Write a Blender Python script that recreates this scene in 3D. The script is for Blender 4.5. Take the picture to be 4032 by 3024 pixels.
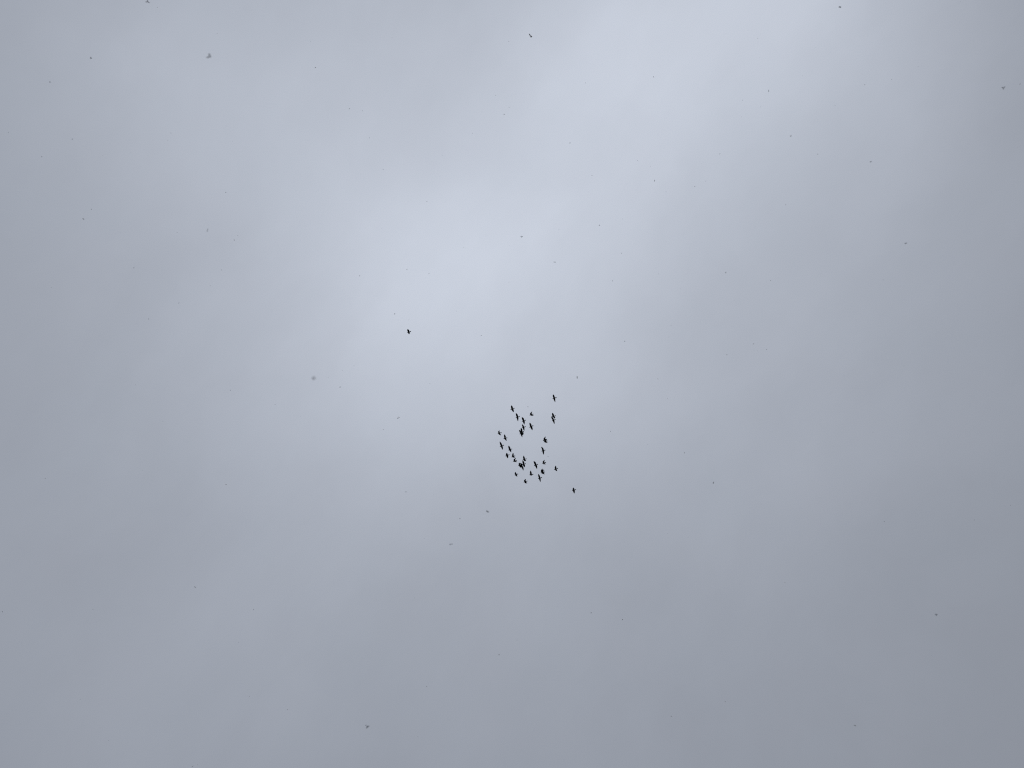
import bpy, math, random
from mathutils import Vector, Matrix

# ------------------------------------------------------------------ scene, camera, light
S = bpy.context.scene
for o in list(bpy.data.objects):
    bpy.data.objects.remove(o)
C = S.collection
R = math.radians

PW, PH = 4032.0, 3024.0                 # size of the photograph in pixels
LENS = 26.0
FPX = PW * LENS / 36.0                  # focal length in those pixels
ELEV = R(70)                            # the phone looks steeply up

cam_data = bpy.data.cameras.new('camera')
cam = bpy.data.objects.new('camera', cam_data)
C.objects.link(cam)
cam.location = (0, 0, 1.6)
cam.rotation_euler = (math.pi / 2 + ELEV, 0, 0)
cam_data.lens = LENS
cam_data.sensor_width = 36.0
cam_data.clip_start = 0.05
cam_data.clip_end = 20000.0
cam_data.dof.use_dof = True             # a phone lens: 2.4 mm opening, focused on the birds
cam_data.dof.focus_distance = 58.0
cam_data.dof.aperture_fstop = 10.8
S.camera = cam

SUN_EL, SUN_AZ = R(58), R(160)          # azimuth clockwise from +Y
world = bpy.data.worlds.new('World')
S.world = world
world.use_nodes = True
wn = world.node_tree
wn.nodes.clear()
w_out = wn.nodes.new('ShaderNodeOutputWorld')
w_bg = wn.nodes.new('ShaderNodeBackground')
w_sky = wn.nodes.new('ShaderNodeTexSky')
w_sky.sky_type = 'NISHITA'
w_sky.sun_disc = False
w_sky.sun_elevation = SUN_EL
w_sky.sun_rotation = SUN_AZ
w_bg.inputs['Strength'].default_value = 0.10
wn.links.new(w_sky.outputs[0], w_bg.inputs['Color'])
wn.links.new(w_bg.outputs[0], w_out.inputs['Surface'])

sun_dir = Vector((math.sin(SUN_AZ) * math.cos(SUN_EL), math.cos(SUN_AZ) * math.cos(SUN_EL), math.sin(SUN_EL)))
sun_data = bpy.data.lights.new('sun', 'SUN')
sun_data.energy = 1.2
sun_data.angle = R(14)
sun_data.color = (1.0, 0.96, 0.90)
sun = bpy.data.objects.new('sun', sun_data)
C.objects.link(sun)
sun.rotation_euler = sun_dir.to_track_quat('Z', 'Y').to_euler()
sun.location = sun_dir * 6000

S.view_settings.view_transform = 'Standard'
S.view_settings.look = 'None'
S.view_settings.gamma = 1.0
S.view_settings.exposure = 0.37
S.view_settings.use_curve_mapping = False
S.render.engine = 'CYCLES'
S.cycles.use_denoising = False
S.cycles.use_adaptive_sampling = False
S.cycles.filter_width = 1.15
S.cycles.max_bounces = 12
S.cycles.diffuse_bounces = 10

# ------------------------------------------------------------------ helpers
CAM_R = cam.rotation_euler.to_matrix()
CAM_P = cam.location.copy()
RIGHT, UP, BACK = CAM_R.col[0].copy(), CAM_R.col[1].copy(), CAM_R.col[2].copy()


def at(px, py, d):
    """the point seen at pixel (px, py) of the photograph, d metres away along the view"""
    return CAM_P + RIGHT * ((px - PW / 2) * d / FPX) + UP * ((PH / 2 - py) * d / FPX) - BACK * d


def mesh_obj(name, verts, faces, mat, smooth=True):
    me = bpy.data.meshes.new(name)
    me.from_pydata([tuple(v) for v in verts], [], faces)
    me.validate()
    me.update()
    me.materials.append(mat)
    if smooth:
        me.polygons.foreach_set('use_smooth', [True] * len(me.polygons))
    o = bpy.data.objects.new(name, me)
    C.objects.link(o)
    return o


def tag(o, label=None, cat=None, group=None, kind=None):
    if label: o['label'] = label
    if cat: o['category'] = cat
    if group: o['group'] = group
    if kind: o['kind'] = kind
    return o


class Nodes:
    """a small wrapper for wiring math nodes"""
    def __init__(self, name):
        self.mat = bpy.data.materials.new(name)
        self.mat.use_nodes = True
        self.t = self.mat.node_tree
        self.t.nodes.clear()
        self.out = self.t.nodes.new('ShaderNodeOutputMaterial')

    def put(self, sock, v):
        if isinstance(v, bpy.types.NodeSocket):
            self.t.links.new(v, sock)
        else:
            sock.default_value = v

    def m(self, op, a, b=0.0, c=0.0):
        n = self.t.nodes.new('ShaderNodeMath')
        n.operation = op
        for i, v in enumerate((a, b, c)):
            self.put(n.inputs[i], v)
        return n.outputs[0]

    def dot(self, v, w):
        n = self.t.nodes.new('ShaderNodeVectorMath')
        n.operation = 'DOT_PRODUCT'
        self.put(n.inputs[0], v)
        n.inputs[1].default_value = w
        return n.outputs['Value']

    def noise(self, v, scale, detail=2.0, rough=0.5, col=False):
        n = self.t.nodes.new('ShaderNodeTexNoise')
        n.inputs['Scale'].default_value = scale
        n.inputs['Detail'].default_value = detail
        n.inputs['Roughness'].default_value = rough
        self.put(n.inputs['Vector'], v)
        return n.outputs['Color' if col else 0]

    def coord(self, which='Object'):
        return self.t.nodes.new('ShaderNodeTexCoord').outputs[which]

    def add(self, kind):
        return self.t.nodes.new(kind)


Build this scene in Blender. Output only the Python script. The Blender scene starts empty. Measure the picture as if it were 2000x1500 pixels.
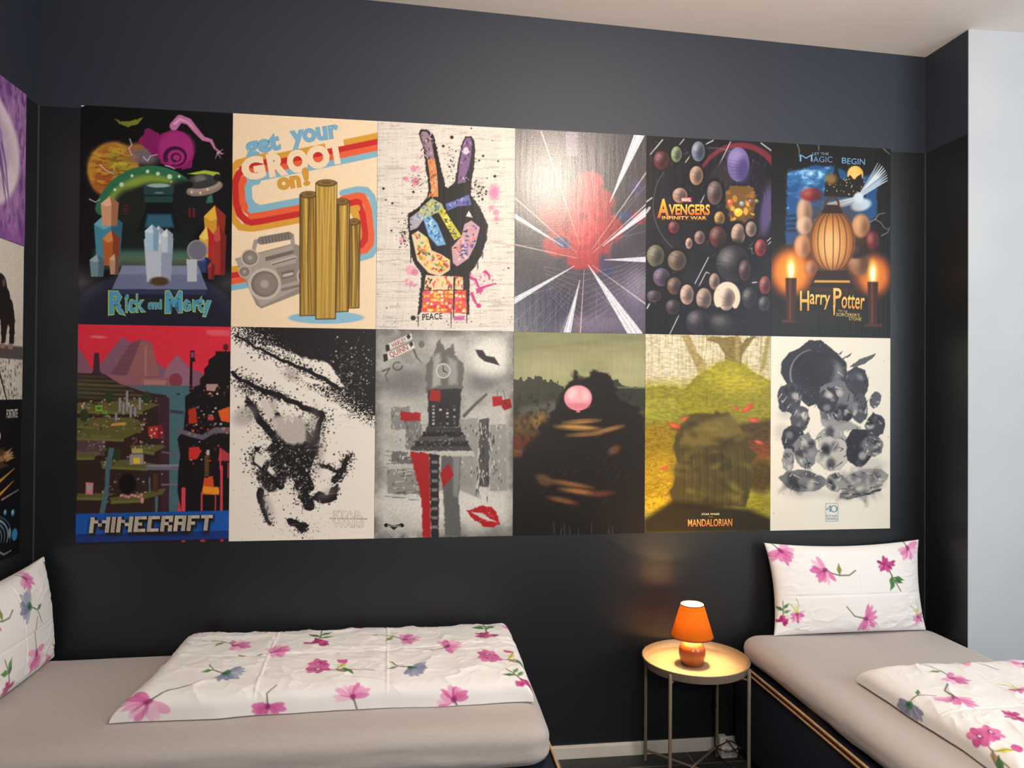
import bpy, bmesh, math, random
import numpy as np
from mathutils import Matrix, Vector

PI = math.pi
SC = bpy.context.scene
COL = SC.collection

# ------------------------------------------------------------------ camera
cam_data = bpy.data.cameras.new('camera')
cam_data.sensor_width = 36.0
cam_data.lens = 25.992
cam_data.clip_start = 0.05
cam = bpy.data.objects.new('camera', cam_data)
COL.objects.link(cam)
YAW, PITCH, ROLL = -0.133301574, 0.00907858594, -0.00663814378
Mr = (Matrix.Rotation(YAW, 3, 'Z') @ Matrix.Rotation(PITCH, 3, 'X') @ Matrix.Rotation(ROLL, 3, 'Y'))
right, fwd, up = Mr.col[0], Mr.col[1], Mr.col[2]
mw = Matrix(((right.x, up.x, -fwd.x, 1.3821), (right.y, up.y, -fwd.y, -3.2862),
             (right.z, up.z, -fwd.z, 1.6549), (0, 0, 0, 1)))
cam.matrix_world = mw
SC.camera = cam

# ------------------------------------------------------------------ world, lights, exposure
w = bpy.data.worlds.new('room_ambient')
SC.world = w
w.use_nodes = True
bgn = w.node_tree.nodes['Background']
bgn.inputs[0].default_value = (0.92, 0.96, 1.0, 1)
bgn.inputs[1].default_value = 0.42


def area(name, loc, target, sx, sy, power, color, shape='RECTANGLE'):
    l = bpy.data.lights.new(name, 'AREA')
    l.shape = shape
    l.size = sx
    if shape in ('RECTANGLE', 'ELLIPSE'):
        l.size_y = sy
    l.energy = power
    l.color = color
    o = bpy.data.objects.new(name, l)
    COL.objects.link(o)
    o.location = loc
    d = Vector(target) - Vector(loc)
    o.rotation_euler = d.to_track_quat('-Z', 'Y').to_euler()
    return o


# ceiling lamp of the room (behind and right of the camera's view) and daylight from the window on the right
lp = bpy.data.lights.new('ceiling_lamp_light', 'POINT')
lp.energy = 85
lp.color = (1.0, 0.87, 0.72)
lp.shadow_soft_size = 0.09
lo = bpy.data.objects.new('ceiling_lamp_light', lp)
lo.location = (2.31, -1.80, 3.10)
COL.objects.link(lo)
area('window_daylight', (4.9, -3.35, 2.15), (3.0, -0.2, 2.0), 1.4, 1.9, 60, (0.80, 0.91, 1.0))
# added fill light, out of view and aimed up to brighten the ceiling
area('ceiling_fill_light', (1.9, -3.7, 2.0), (2.2, -2.2, 3.3), 0.5, 0.5, 58, (1.0, 0.89, 0.81), 'DISK')

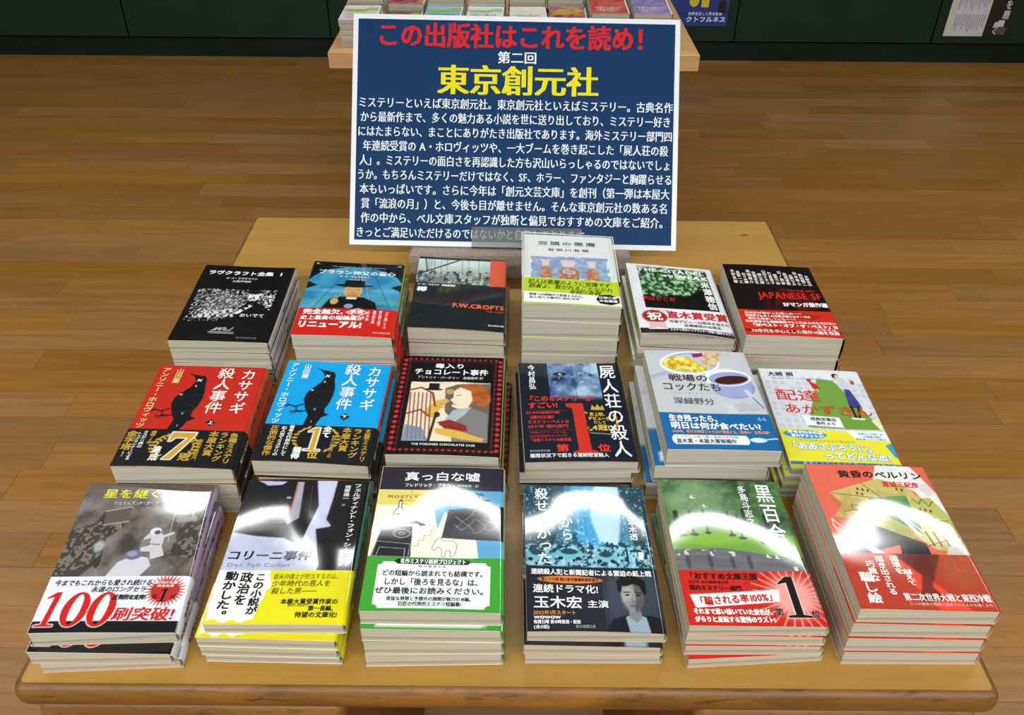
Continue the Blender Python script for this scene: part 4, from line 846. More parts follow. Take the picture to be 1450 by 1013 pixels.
# ---------------------------------------------------------------- the room
ROOM = dict(x0=-4.6, x1=4.6, y0=-3.6, y1=5.2)
CABY = 4.21
fl = MB().box(ROOM['x0'], ROOM['x1'], ROOM['y0'], ROOM['y1'], -0.12, -0.0035).build('floor', M['floor_base']); tag(fl, kind='structure')
tag(MB().box(ROOM['x0'], ROOM['x1'], ROOM['y0'], ROOM['y1'], CEIL, CEIL + 0.1).build('ceiling', M['ceiling']), kind='structure')
tag(MB().box(ROOM['x0'] - .1, ROOM['x0'], ROOM['y0'], ROOM['y1'], -0.12, CEIL).build('wall_left', M['wall']), kind='structure')
tag(MB().box(ROOM['x1'], ROOM['x1'] + .1, ROOM['y0'], ROOM['y1'], -0.12, CEIL).build('wall_right', M['wall']), kind='structure')
tag(MB().box(ROOM['x0'], ROOM['x1'], ROOM['y1'], ROOM['y1'] + .1, -0.12, CEIL).build('wall_back', M['wall']), kind='structure')
tag(MB().box(ROOM['x0'], ROOM['x1'], ROOM['y0'] - .1, ROOM['y0'], -0.12, CEIL).build('wall_front', M['wall']), kind='structure')

# floor planks: 90 mm strips running left to right, one object each
plank_me = MB().box(0, 1, 0, 1, -1, 0, ch=0.0).build('plank', M['floor'])
pm = plank_me.data
bpy.data.objects.remove(plank_me)
PWD = 0.0905
y = 0.46; row = 0; npl = 0
while y < CABY + 0.02:
    # half width that the picture can see at this depth
    half = (0.62 * (y * math.cos(PITCH) + CAMZ * math.sin(PITCH))) + 0.3
    x = -half - R.random() * 0.5
    while x < half:
        L_ = R.choice([0.45, 0.6, 0.75, 0.9, 0.9, 1.05, 1.2]) * R.uniform(.92, 1.08)
        o = bpy.data.objects.new('plank', pm); COL.objects.link(o); o.parent = fl
        o.location = (x, y, R.uniform(-0.0002, 0)); o.scale = (L_ - 0.0008, PWD - 0.0007, 0.0034)
        x += L_; npl += 1
    y += PWD; row += 1
print('planks', npl)

# ceiling lamps: a white batten with one lit tube each
for li, lo in enumerate(tube_lights):
    x, yy, _ = lo.location
    e = empty('ceiling_lamp', (x, yy, CEIL)); tag(e, 'white ceiling batten lamp, ' + ['leftmost', 'second', 'third', 'middle', 'fifth', 'sixth', 'rightmost'][li % 7] + (' of the row behind the camera' if li < 7 else ' of the row beyond the book table'), 'lamp', 'ceiling lamps in rows')
    MB().box(-.62, .62, -.08, .08, -.045, 0, ch=.006).build('batten', M['white_metal'], e)
    MB().tube((-.6, -.05, -.058), (.6, -.05, -.058), .0125).tube((-.6, .05, -.058), (.6, .05, -.058), .0125).build('lit_tubes', M['tube'], e)
    MB().box(-.62, -.6, -.012, .012, -.075, -.04).box(.6, .62, -.012, .012, -.075, -.04).build('tube_holder', M['white_metal'], e)

# green base cabinets along the back
edges = [-3.86, -2.86, -1.86, -0.885, 0.085, 1.055, 2.005, 2.98, 3.9]
pos_words = ['past the left edge of the view', 'at the far left end', 'second from the left, left of the pale display table', 'just left of the pale display table', 'behind the pale display table', 'with the blue sheet on its left side', 'with the newspaper sheet on its front', 'at the far right end']
cabs = []
for i in range(len(edges) - 1):
    a, b = edges[i], edges[i + 1]
    hh = 0.72
    if i == 0 or i == len(edges) - 2: continue
    e = empty('base_cabinet', ((a + b) / 2, CABY, 0)); w = (b - a) / 2
    tag(e, 'dark green floor cabinet ' + {1: 'at the far left of the back row', 2: 'left of the pale display table, second in the row', 3: 'whose right half the blue poster hides', 4: 'behind the blue poster and display table books', 5: 'with plain green front between the two taped sheets', 6: 'at far right carrying the newspaper sheet'}[i], 'cabinet', 'dark green cabinets along the back')
    MB().box(-w + .001, w - .001, .02, .42, .09, hh, ch=.002).build('body', M['green'], e)
    MB().box(-w + .0035, w - .0035, 0, .02, .095, hh, ch=.003).build('door', M['green'], e)
    MB().box(-w, w, .016, .40, 0, .088).build('plinth', M['green_dark'], e)
    MB().box(-w, w, -.01, .43, hh, hh + .025, ch=.004).build('top_board', M['green'], e)
    cabs.append(e)

def sheet_obj(name, w, h, t, mat, parent):
    return MB().box(-w / 2, w / 2, -t, 0, -h / 2, h / 2).build(name, mat, parent)
def flat_surf(x0, z0, yy):
    return lambda u, v, z: np.stack([x0 + np.asarray(u) * .001, np.full(np.shape(u), yy) - z, z0 - np.asarray(v) * .001], -1)
M['navy_paper'] = plain('blue_print_paper', '203a86', 0.45)
M['yellow_paper'] = plain('yellow_print', 'd6c22a', 0.5)
M['news'] = plain('newsprint', 'c6c4cc', 0.7, noise=.03, nscale=40)
M['black_paper'] = plain('black_print', '17120f', 0.5)
M['cream_paper'] = plain('cream_backing', 'c9c6b4', 0.6)
M['grey_ink'] = plain('grey_ink', '8f8e9e', 0.7)
M['brown_ink'] = plain('brown_ink', '574634', 0.6)
M['skin'] = plain('skin_print', 'a67c5e', 0.6)
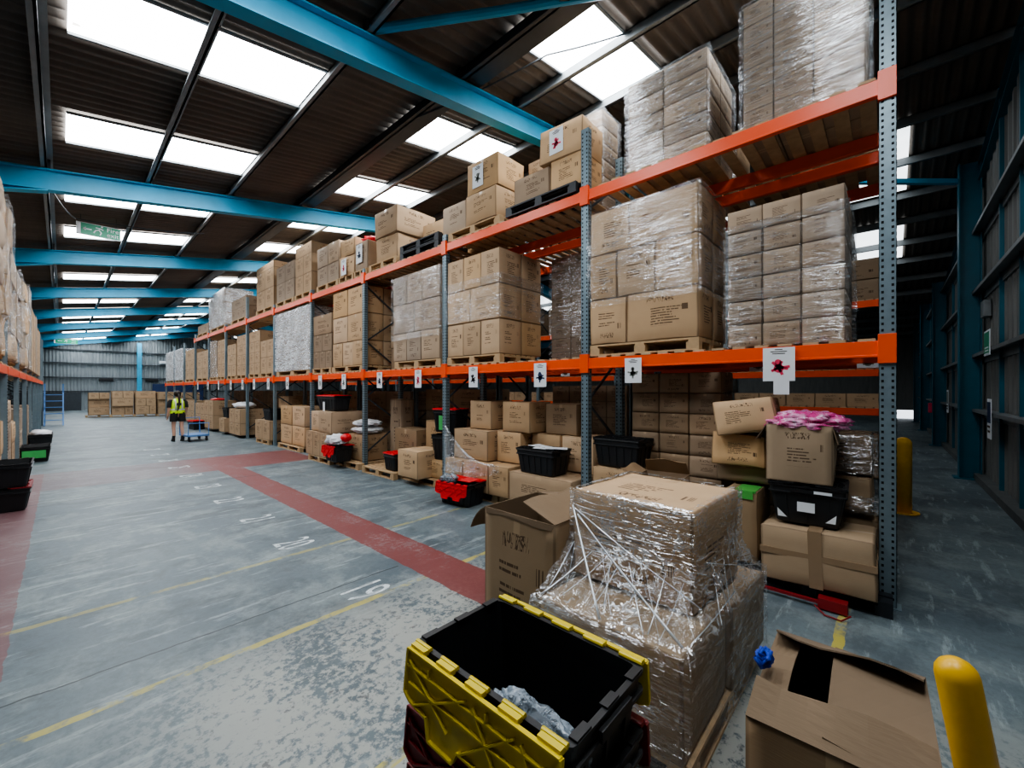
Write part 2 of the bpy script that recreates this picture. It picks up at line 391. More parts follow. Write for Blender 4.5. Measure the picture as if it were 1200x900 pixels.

★ ★ ★ ★

● **WHAT THE EXERCISE ASKS**
Beginning with the line above that contains "Build this scene" and ending with the line that contains "bgn.inputs[1].default_value = 0.42", quote each line exactly, keeping out the pictures.

● **RESULT OF THE TASK**
Build this scene in Blender. Output only the Python script. The Blender scene starts empty. Measure the picture as if it were 2000x1500 pixels.
import bpy, bmesh, math, random
import numpy as np
from mathutils import Matrix, Vector

PI = math.pi
SC = bpy.context.scene
COL = SC.collection

# ------------------------------------------------------------------ camera
cam_data = bpy.data.cameras.new('camera')
cam_data.sensor_width = 36.0
cam_data.lens = 25.992
cam_data.clip_start = 0.05
cam = bpy.data.objects.new('camera', cam_data)
COL.objects.link(cam)
YAW, PITCH, ROLL = -0.133301574, 0.00907858594, -0.00663814378
Mr = (Matrix.Rotation(YAW, 3, 'Z') @ Matrix.Rotation(PITCH, 3, 'X') @ Matrix.Rotation(ROLL, 3, 'Y'))
right, fwd, up = Mr.col[0], Mr.col[1], Mr.col[2]
mw = Matrix(((right.x, up.x, -fwd.x, 1.3821), (right.y, up.y, -fwd.y, -3.2862),
             (right.z, up.z, -fwd.z, 1.6549), (0, 0, 0, 1)))
cam.matrix_world = mw
SC.camera = cam

# ------------------------------------------------------------------ world, lights, exposure
w = bpy.data.worlds.new('room_ambient')
SC.world = w
w.use_nodes = True
bgn = w.node_tree.nodes['Background']
bgn.inputs[0].default_value = (0.92, 0.96, 1.0, 1)
bgn.inputs[1].default_value = 0.42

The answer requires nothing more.